Articles
24 May 2017

OPEC meeting: Four things to watch

How markets could react to the four major issues to be worked out in Vienna on the 25th May

Encore to an empty room

Five months into a 1.8 MMbbl/d production cut agreement, the OPEC and NOPEC band are getting back together this week to discuss an extension, but is the crowd still listening? The original deal initially supported markets but stubbornly high levels of inventories have depressed prices and concerns for the redux linger – Saudi Arabia can compensate for other members’ non-compliance, but when the orchestra turns out to be a one man band, who isn’t disappointed?

Bigger, better and even less believable

Like most attempts to outdo the original, this week’s extension promises to both improve and expand – compliance from countries which were previously lagging (Iraq, Russia) will be corrected and new members will join the band (Egypt, Turkmenistan).

Realistically, we believe there are four major issues to be worked out in Vienna on the 25th, with the market impact of possible outcomes drawn below

Possible market outcomes from the OPEC meeting

Source: ING
ING

1) Nine months or six months to recover

While initial plans were to discuss a three-to-six month extension, the conversation now seems to be centred on a nine-month extension i.e. until March 2018. The extension is designed to dissipate the high levels of oil in storage - OECD petroleum inventories at the end of 1Q17 stood nearly 260MMbbls above the five year average. The IEA estimates a stock drawdown of c.0.7-1MMbbls/d for the duration of the OPEC deal, which would theoretically place inventories back at the five year average by the end of the nine-month extension. Anything shorter, or slower drawdown rates, spell price weakness

2) Allowed exemptions and the Iraqi wildcard.

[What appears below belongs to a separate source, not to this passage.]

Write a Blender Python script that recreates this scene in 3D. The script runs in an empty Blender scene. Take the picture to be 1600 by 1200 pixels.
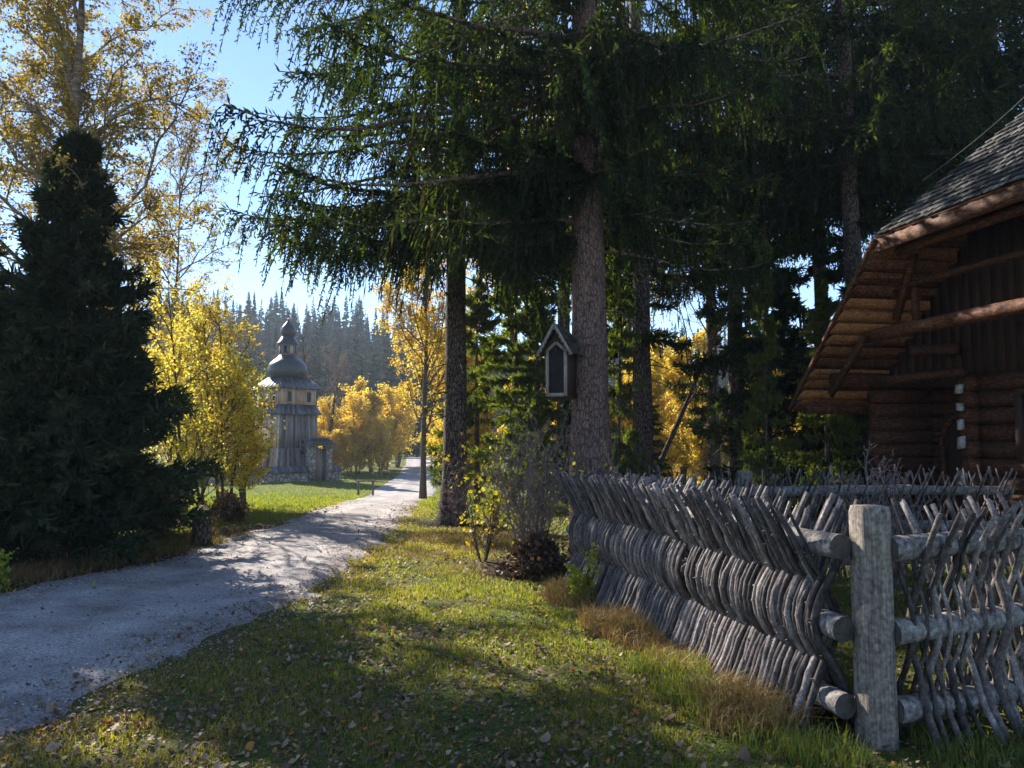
import bpy, math, numpy as np
from mathutils import Vector, Matrix
PI = math.pi
C = bpy.context.scene.collection
S = bpy.context.scene

# ------------------------------------------------------------------ camera, sky, sun
CAMZ = 1.6
F = 1200.0 / 1600.0            # focal length / frame width
PITCH = math.atan(83 / 1200.0)
cam_d = bpy.data.cameras.new('camera'); cam = bpy.data.objects.new('camera', cam_d); C.objects.link(cam)
cam_d.sensor_width = 36; cam_d.lens = 36 * F; cam_d.clip_end = 3000; cam_d.clip_start = 0.05
cam.location = (0, 0, CAMZ); cam.rotation_euler = (PI / 2 + PITCH, 0, 0)
S.camera = cam
S.render.resolution_x, S.render.resolution_y = 1024, 768
SUN_AZ, SUN_EL = math.radians(-40), math.radians(33)
w = bpy.data.worlds.new('World'); S.world = w; w.use_nodes = True
nt = w.node_tree; nt.nodes.clear()
wo = nt.nodes.new('ShaderNodeOutputWorld'); bg = nt.nodes.new('ShaderNodeBackground'); sk = nt.nodes.new('ShaderNodeTexSky')
sk.sky_type = 'NISHITA'; sk.sun_disc = False; sk.sun_elevation = SUN_EL; sk.sun_rotation = SUN_AZ
sk.air_density = 0.8; sk.dust_density = 0.02; sk.ozone_density = 3.0; sk.altitude = 700
bg.inputs['Strength'].default_value = 0.078
nt.links.new(sk.outputs[0], bg.inputs[0]); nt.links.new(bg.outputs[0], wo.inputs[0])
sd = bpy.data.lights.new('sun', 'SUN'); sun = bpy.data.objects.new('sun', sd); C.objects.link(sun)
sd.energy = 3.9; sd.angle = math.radians(0.5); sd.color = (1.0, 0.93, 0.82)
SV = Vector((math.sin(SUN_AZ) * math.cos(SUN_EL), math.cos(SUN_AZ) * math.cos(SUN_EL), math.sin(SUN_EL)))
sun.rotation_euler = SV.to_track_quat('Z', 'Y').to_euler(); sun.location = (-20, 20, 30)
S.view_settings.view_transform = 'Standard'; S.view_settings.look = 'None'
S.view_settings.exposure = 1.85; S.view_settings.gamma = 1
S.render.engine = 'CYCLES'
try:
    S.cycles.max_bounces = 6; S.cycles.diffuse_bounces = 3; S.cycles.transmission_bounces = 4; S.cycles.volume_bounces = 0
    S.cycles.transparent_max_bounces = 6
except Exception: pass

# ------------------------------------------------------------------ small maths
def ss(a, b, x):
    t = np.clip((np.asarray(x, float) - a) / (b - a), 0, 1); return t * t * (3 - 2 * t)
def vnoise(x, y, seed=0):
    x = np.asarray(x, float); y = np.asarray(y, float)
    xi = np.floor(x).astype(np.int64); yi = np.floor(y).astype(np.int64)
    fx = x - xi; fy = y - yi; fx = fx * fx * (3 - 2 * fx); fy = fy * fy * (3 - 2 * fy)
    def h(a, b):
        n = (a * 374761393 + b * 668265263 + seed * 974711) & 0x7fffffff
        n = ((n ^ (n >> 13)) * 1274126177) & 0x7fffffff
        return ((n ^ (n >> 16)) & 0xffff) / 65535.0
    return (h(xi, yi) * (1 - fx) + h(xi + 1, yi) * fx) * (1 - fy) + (h(xi, yi + 1) * (1 - fx) + h(xi + 1, yi + 1) * fx) * fy
def fbm(x, y, seed=0, o=4):
    s = 0; a = .5
    for k in range(o):
        s = s + a * vnoise(np.asarray(x) * 2 ** k, np.asarray(y) * 2 ** k, seed + k); a *= .5
    return s
def HT(x, y):
    x = np.asarray(x, float); y = np.asarray(y, float)
    z = -1.25 * ss(13, 42, y) + .6 * ss(52, 80, y)
    z = z + (fbm(x * .35, y * .35, 5) - .47) * .16 * ss(3, 8, y) * (1 - ss(40, 60, y))
    hill = (28 - 9 * ss(-70, 20, x) + 5 * ss(20, 150, x) + 7 * (fbm(x * .012, y * .012, 9) - .5)) * ss(92, 235, y)
    left = 5 * ss(35, 120, -x - .15 * y) * ss(30, 80, y)
    return z + hill + left
def ray(px, py):
    X = (px - 800) / 1200.0; Y = (600 - py) / 1200.0
    c, s = math.cos(PITCH), math.sin(PITCH)
    return np.array([X, c - Y * s, s + Y * c])
def at(px, py, D):                      # the place seen at a picture point, D metres ahead
    r = ray(px, py); return np.array([r[0] * D / r[1], D, CAMZ + r[2] * D / r[1]])
def gx(px, D): return (px - 800) / 1200.0 * D
def ground_hit(px, py):
    r = ray(px, py); D = 2.0
    while D < 150:
        p = at(px, py, D)
        if p[2] <= HT(p[0], D): return p
        D += .03
    return p
def nrm(a): return a / np.maximum(np.linalg.norm(a, axis=-1, keepdims=True), 1e-9)

# ------------------------------------------------------------------ mesh builder
class MB:
    def __init__(s): s.V = []; s.Fc = []; s.A = []; s.n = 0
    def add(s, v, f, val=0.5):
        v = np.asarray(v, float).reshape(-1, 3); f = np.asarray(f, np.int64)
        s.V.append(v); s.Fc.append(f + s.n)
        s.A.append(np.broadcast_to(np.asarray(val, float), (len(v),)).copy()); s.n += len(v); return s
    def tubes(s, P, R, sides=6, cap=True, val=0.5, rough=0, rng=None):
        P = np.asarray(P, float); R = np.asarray(R, float)
        if P.ndim == 2: P = P[None]; R = R[None]
        n, K, _ = P.shape
        T = nrm(np.gradient(P, axis=1)); m = nrm(P[:, -1] - P[:, 0])
        ref = np.where(np.abs(m[:, 2:3]) > .75, np.array([[1., 0, 0]]), np.array([[0, 0, 1.]]))[:, None, :]
        N = nrm(np.cross(T, np.broadcast_to(ref, T.shape))); B = np.cross(T, N)
        a = np.arange(sides) * 2 * PI / sides
        Rr = np.repeat(R[:, :, None], sides, 2)
        if rough and rng is not None: Rr = Rr * (1 + rng.uniform(-rough, rough, Rr.shape))
        V = P[:, :, None, :] + Rr[..., None] * (np.cos(a)[None, None, :, None] * N[:, :, None, :] + np.sin(a)[None, None, :, None] * B[:, :, None, :])
        i = np.arange(n)[:, None, None] * K * sides; k = np.arange(K - 1)[None, :, None] * sides; j = np.arange(sides)[None, None, :]
        j2 = (j + 1) % sides
        Fq = np.stack([i + k + j, i + k + sides + j, i + k + sides + j2, i + k + j2], -1).reshape(-1, 4)
        val = np.asarray(val, float)
        vv = np.repeat(val, K * sides) if val.ndim == 1 else val
        base = s.n
        s.add(V.reshape(-1, 3), Fq, vv)
        if cap:
            for e, flip in ((0, 0), (K - 1, 1)):
                f = (np.arange(n)[:, None] * K * sides + e * sides + np.arange(sides)[None, :])
                if flip: f = f[:, ::-1]
                s.Fc.append(f + base)
        return s
    def box(s, c, size, M=None, val=0.5, bev=0):
        sx, sy, sz = [q / 2 for q in size]
        v = np.array([[a, b, d] for a in (-sx, sx) for b in (-sy, sy) for d in (-sz, sz)])
        if M is not None: v = v @ np.asarray(M).T
        f = [[0, 1, 3, 2], [4, 6, 7, 5], [0, 4, 5, 1], [2, 3, 7, 6], [0, 2, 6, 4], [1, 5, 7, 3]]
        return s.add(v + np.asarray(c, float), f, val)
    def beam(s, a, b, wd, ht, up=(0, 0, 1), val=.5):
        a = np.asarray(a, float); b = np.asarray(b, float); d = b - a; L = np.linalg.norm(d); d = d / L
        side = np.cross(d, up); side = side / np.linalg.norm(side); u = np.cross(side, d)
        return s.box((a + b) / 2, (L, wd, ht), np.stack([d, side, u], 1), val)
    def lathe(s, prof, c, sides=8, rot=0, val=.5, axes=None):
        a = rot + np.arange(sides) * 2 * PI / sides; pr = np.asarray(prof, float); K = len(pr)
        V = np.stack([pr[:, 0:1] * np.cos(a), pr[:, 0:1] * np.sin(a), np.repeat(pr[:, 1:2], sides, 1)], -1).reshape(-1, 3) + np.asarray(c, float)
        j = np.arange(sides); j2 = (j + 1) % sides
        Fq = np.concatenate([np.stack([k * sides + j, k * sides + j2, (k + 1) * sides + j2, (k + 1) * sides + j], -1) for k in range(K - 1)])
        base = s.n; s.add(V, Fq, val)
        s.Fc.append((np.arange(sides)[None, ::-1]) + base); s.Fc.append(np.arange(sides)[None, :] + (K - 1) * sides + base)
        return s
    def shoots(s, B, D, L, W, val, nm=None):   # needled shoots: two crossed spindles each
        n = len(B); L = np.broadcast_to(L, (n,))[:, None]; W = np.broadcast_to(W, (n,))[:, None]
        r = np.random.RandomState(n % 9973).normal(size=(n, 3)); N1 = nrm(np.cross(D, r)); N2 = np.cross(D, N1)
        V = np.empty((n, 8, 3))
        for q, N in enumerate((N1, N2)):
            V[:, q * 4 + 0] = B; V[:, q * 4 + 1] = B + D * L * .45 + N * W / 2; V[:, q * 4 + 2] = B + D * L; V[:, q * 4 + 3] = B + D * L * .45 - N * W / 2
        f = (np.arange(n)[:, None, None] * 8 + np.array([[0, 1, 2, 3], [4, 5, 6, 7]])[None]).reshape(-1, 4)
        return s.add(V.reshape(-1, 3), f, np.repeat(np.broadcast_to(val, (n,)), 8))
    def leaves(s, Pn, size, val, rng, flat=0.0, N=None):
        n = len(Pn); r = nrm(rng.normal(size=(n, 3)))
        if flat: r = nrm(r * (1 - flat) + np.array([0, 0, 1.]) * flat)
        t = nrm(np.cross(r, rng.normal(size=(n, 3)))); b = np.cross(r, t); sz = np.broadcast_to(size, (n,))[:, None]
        V = np.empty((n, 5, 3)); fold = rng.uniform(-.35, .35, (n, 1))
        V[:, 0] = Pn - t * sz * .5; V[:, 1] = Pn + b * sz * .38 - t * sz * .08 + r * sz * fold
        V[:, 2] = Pn + t * sz * .55 + r * sz * fold * .5; V[:, 3] = Pn - b * sz * .38 - t * sz * .08 + r * sz * fold
        V[:, 4] = Pn + t * sz * .1
        f = (np.arange(n)[:, None, None] * 5 + np.array([[0, 1, 4], [1, 2, 4], [2, 3, 4], [3, 0, 4]])[None]).reshape(-1, 3)
        return s.add(V.reshape(-1, 3), f, np.repeat(np.broadcast_to(val, (n,)), 5))
    def build(s, name, mat, parent=None, smooth=False, origin=(0, 0, 0)):
        me = bpy.data.meshes.new(name)
        V = np.concatenate(s.V) - np.asarray(origin, float)
        lt = np.concatenate([np.full(len(f), f.shape[1]) for f in s.Fc]); lp = np.concatenate([f.reshape(-1) for f in s.Fc])
        ls = np.concatenate([[0], np.cumsum(lt)[:-1]])
        me.vertices.add(len(V)); me.vertices.foreach_set('co', V.astype(np.float32).ravel())
        me.loops.add(len(lp)); me.loops.foreach_set('vertex_index', lp.astype(np.int32))
        me.polygons.add(len(lt)); me.polygons.foreach_set('loop_start', ls.astype(np.int32)); me.polygons.foreach_set('loop_total', lt.astype(np.int32))
        if smooth: me.polygons.foreach_set('use_smooth', np.ones(len(lt), bool))
        at_ = me.attributes.new('v', 'FLOAT', 'POINT'); at_.data.foreach_set('value', np.concatenate(s.A).astype(np.float32))
        me.update(calc_edges=True); me.materials.append(mat)
        o = bpy.data.objects.new(name, me); C.objects.link(o)
        if parent is not None: o.parent = parent
        else: o.location = origin
        return o
def empty(name, loc, label, cat, group=None):
    o = bpy.data.objects.new(name, None); C.objects.link(o); o.location = loc; o.empty_display_size = .3
    tag(o, label, cat, group); return o
def tag(o, label=None, cat=None, group=None, kind=None):
    if label: o['label'] = label
    if cat: o['category'] = cat
    if group: o['group'] = group
    if kind: o['kind'] = kind
    return o
def copy_tree(o, loc, rz, sc, label, group=None):
    kids = list(o.children)
    r = o.copy(); C.objects.link(r); r.location = loc; r.rotation_euler = (0, 0, rz); r.scale = (sc if hasattr(sc, '__len__') else (sc, sc, sc)); r['label'] = label
    if group: r['group'] = group
    for ch in kids:
        c = ch.copy(); C.objects.link(c); c.parent = r
        for g in ch.children:
            d = g.copy(); C.objects.link(d); d.parent = c
    return r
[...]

The current deal saw Libya and Nigeria being exempt from cuts as domestic issues reduced output and both needed time to recover lost production. As the geopolitical position of both countries remains tense, both countries are likely to seek further exemptions, despite a significant recovery in Libyan production towards 700 Mbbls/d.

Iran has also been allowed to increase its oil production by 90Mbbls/d to 3.797MMbbls/d during the last deal; and the country has been largely adhering to the production limit since then. Iran also understands that oil prices above US$50/bbl is crucial to attract the foreign investment into the oil exploration in the country; and hence likely to agree to the deal limiting its output near the same level of the last deal.

The wildcard for this topic is Iraq and specifically oil production and exports from semi-autonomous Kurdistan region. Iraq and Kurdistan follow independent oil production strategies while OPEC considers Kurdistan production as part of Iraqi supply. Hence, if Kurdistan doesn’t comply with cuts targets, Iraq needs to compensate by cutting more than its fair share of targets. Kurdistan doesn’t currently report production figures and could add nearly 50-60Mbbls/d of ‘ghost production’ this year: complying with Iraq’s production cut, but flowing into the market nonetheless.

3) Discipline amongst strangers

On paper the original agreement has been oversubscribed - compliance increased to 109% in April 2017 (increasing from 103% in March 2017) with 5 of 10 OPEC countries including Qatar, Saudi Arabia, Kuwait, Venezuela and UAE cutting even more than targeted. Setting aside Venezuela’s seemingly terminal decline, the question is how long these ‘overcutters’ will adhere to an agreement which others such as Iraq and, crucially, non-OPEC countries like Russia, are failing to meet. According to Reuters, non-OPEC members were only adhering to 64% of their agreed cuts earlier this year.

109%

OPEC compliance in April 2017

4) New friends or name dropping

The first production cut included eleven non-OPEC countries like Russia and Oman, but reports suggest new members may be joining. Turkmenistan and Egypt will be present during the Vienna discussion on 25 May, and while they are not considered heavyweights in global production, together producing 700 Mbbls/d of oil. We doubt either country will be willing to reduce production, and even if they agree to a cut of 5%, monitoring compliance to a 35 Mbbls/d cut in Egypt/Turkmenistan will be a difficult feat. All told, unless Canada decides to the party, we think the impact of additional countries is likely to be psychological rather than physical.